Okay, so here's what I've never been able to do properly - explain why it is that these novels are so un-put-down-able. I don't think the standard suspense tactics can quite explain it. I've read defenses of the series (like HBM's) that stand up for Bella, and for the series as not-nearly-so-antifeminist-as-it-seems, but those don't really come close to explaining the appeal. I'm pretty sure the appeal has something to do with how deeply unhealthy Bella is - I don't think I'd find the series so compulsively readable if she were making mature decisions about an emotionally healthy relationship.
Bea: so it's the car crash on the side of the road effect? God help me, I'm nearing the crisis in eclipse, and I'm relieved at least that Bella is being clever for once. But this relief is counterbalanced by Jake and Edward snarling at each other about neither one of them will let the other 'have' her. Oh dear.

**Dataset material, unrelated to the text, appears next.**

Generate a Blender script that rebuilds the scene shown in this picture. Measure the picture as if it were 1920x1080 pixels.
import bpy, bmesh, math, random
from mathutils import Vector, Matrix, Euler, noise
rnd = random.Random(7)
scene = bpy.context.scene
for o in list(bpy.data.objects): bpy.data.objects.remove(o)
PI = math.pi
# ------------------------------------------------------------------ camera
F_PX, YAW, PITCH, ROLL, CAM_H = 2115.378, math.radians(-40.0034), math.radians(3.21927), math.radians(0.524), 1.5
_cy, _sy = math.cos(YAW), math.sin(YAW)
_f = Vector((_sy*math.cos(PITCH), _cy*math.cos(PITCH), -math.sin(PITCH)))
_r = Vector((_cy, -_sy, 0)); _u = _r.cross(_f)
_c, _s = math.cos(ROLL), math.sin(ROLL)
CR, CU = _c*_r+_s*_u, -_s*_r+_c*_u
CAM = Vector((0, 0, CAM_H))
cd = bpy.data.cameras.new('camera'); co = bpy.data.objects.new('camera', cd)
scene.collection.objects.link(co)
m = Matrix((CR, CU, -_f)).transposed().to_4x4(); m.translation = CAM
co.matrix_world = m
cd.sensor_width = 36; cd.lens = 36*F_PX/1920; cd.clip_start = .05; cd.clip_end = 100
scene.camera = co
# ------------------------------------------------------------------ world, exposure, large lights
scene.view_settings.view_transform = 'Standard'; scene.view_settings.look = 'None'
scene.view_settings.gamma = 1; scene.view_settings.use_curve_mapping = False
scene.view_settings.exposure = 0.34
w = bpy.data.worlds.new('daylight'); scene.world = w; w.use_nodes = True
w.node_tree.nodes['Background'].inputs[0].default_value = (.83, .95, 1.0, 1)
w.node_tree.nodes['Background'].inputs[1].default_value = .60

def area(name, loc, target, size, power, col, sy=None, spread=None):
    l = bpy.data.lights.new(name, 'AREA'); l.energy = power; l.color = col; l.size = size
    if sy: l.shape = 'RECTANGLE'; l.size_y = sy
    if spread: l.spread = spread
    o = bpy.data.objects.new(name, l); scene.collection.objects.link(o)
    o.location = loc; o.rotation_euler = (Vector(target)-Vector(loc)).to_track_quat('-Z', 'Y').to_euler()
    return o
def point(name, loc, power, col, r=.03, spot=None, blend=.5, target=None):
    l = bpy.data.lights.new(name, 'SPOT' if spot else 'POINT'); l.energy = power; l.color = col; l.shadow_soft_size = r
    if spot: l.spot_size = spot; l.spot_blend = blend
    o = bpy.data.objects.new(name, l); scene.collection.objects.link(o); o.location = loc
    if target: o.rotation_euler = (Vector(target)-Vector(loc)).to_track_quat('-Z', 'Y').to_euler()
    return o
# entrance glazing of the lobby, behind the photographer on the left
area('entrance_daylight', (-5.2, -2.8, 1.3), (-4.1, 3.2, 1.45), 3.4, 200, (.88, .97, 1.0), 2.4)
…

I haven't read them yet, but after watching the movie and what I've heard about them, this is probably a perfect synopsis.
I haven't read 'em, but my husband's 13 year-old step-neice gave me an enthralled precis at Christmas.
Not exactly the car crash thing, because that implies dismay and curiosity. Maybe it's like Satan in Paradise Lost - you don't admire him, but you kind of envy him his sheer evil? In romance novels, I've always preferred the catastrophically unhealthy characters - the ones who wholly abandon the imperatives to be wise, reasonable, or practical but instead give themselves over to their unreasonably intense emotions for seriously unsuitable men.
I know EXACTLY how you feel. How about he's ONE HUNDRED YEARS OLD, going after a girl who's A TEENAGER.
Just. odd. And she's so..self-sacrificing. (SM's *grown up book* The Host is equally difficult to put down and has the same thread of putting up with neglect/abuse/whatever to BE NEAR someone or to BE LOVED by someone.)
I think, too, that it is kind of that 'unpopular girl' is magically attractive to this super-desirable guy...The books also really, really, remind me of Charlaine Harris' books.
Right there with you, friend. Can't stand Bella, yet can't stop reading the books. It's like crack.